Four ECU faculty members will premiere works at the concert. W.T. Skye Garcia’s vocal composition “Personal,” a setting of a poem from the “Salt-Water Ballads” collection (1902) by John Masefield, will be performed by Dr. Alan Marshall.
Marshall also will direct a “collaborative improvisation” featuring performers in the evening’s concert. Marshall said the fun and challenge of this piece is for both performers and the audience to experience the creative fun of musical composition as it is happening.
Dr. Mark Hollingsworth, an award-winning composer to be featured in an upcoming issue of the international journal “The Clarinet,” will premiere a new piece for soprano saxophone and piano. Also, Rudy Lupinski has teamed up again with ECU artist-in-residence Victoria Davison to create two new choral pieces, “Open Your Heart to the Poor and Needy,” based on Deuteronomy 15:10-11, and “The Lord is My Shepherd,” based on Psalm 23. Both pieces will be performed by the ECU Chorale under the direction of Dr. Steve Walker with flute accompaniment by Lauren Webb.

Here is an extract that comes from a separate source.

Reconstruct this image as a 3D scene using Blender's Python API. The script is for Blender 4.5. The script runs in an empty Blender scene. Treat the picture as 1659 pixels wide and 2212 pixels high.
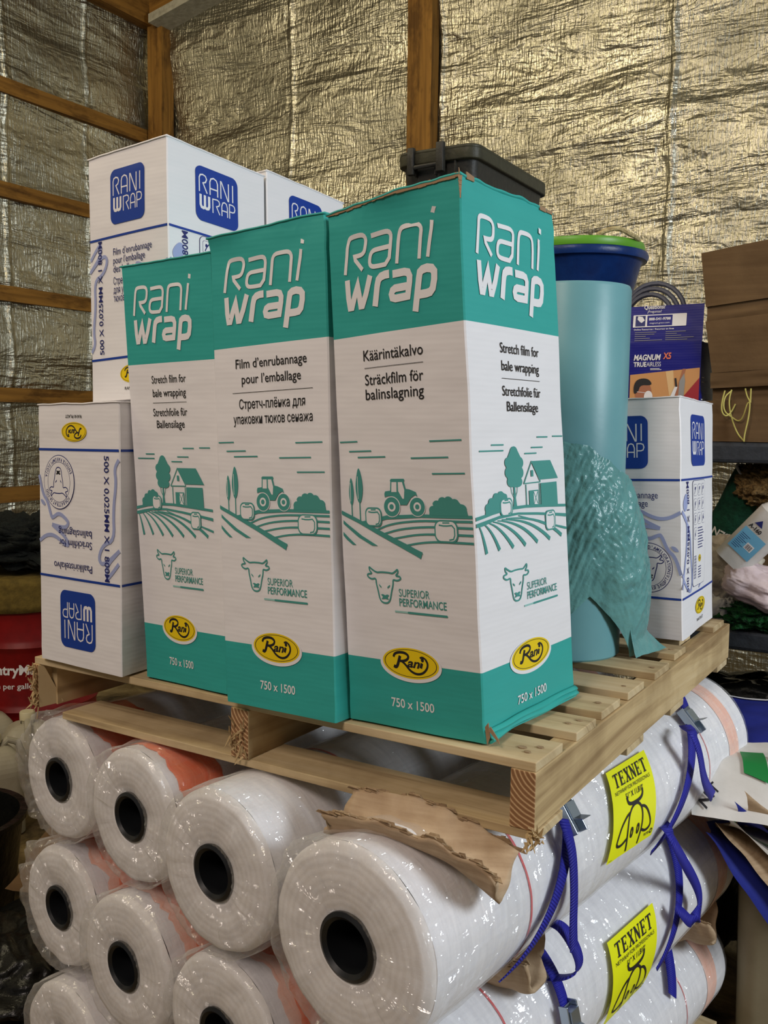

New to the Composer Concert this year is local composer and dancer Anna Tynsky. She describes a spider moving through its life as her inspiration for her colorful guitar solo “Spider Dance,” in which the left hand “walks along the fretboard like a spider.”
Other performers include Dr. Melody Baggech, John Emery, Dr. Benjamin Finley, Darren Heath, Dr. Starla Hibler and Susanne Woolley.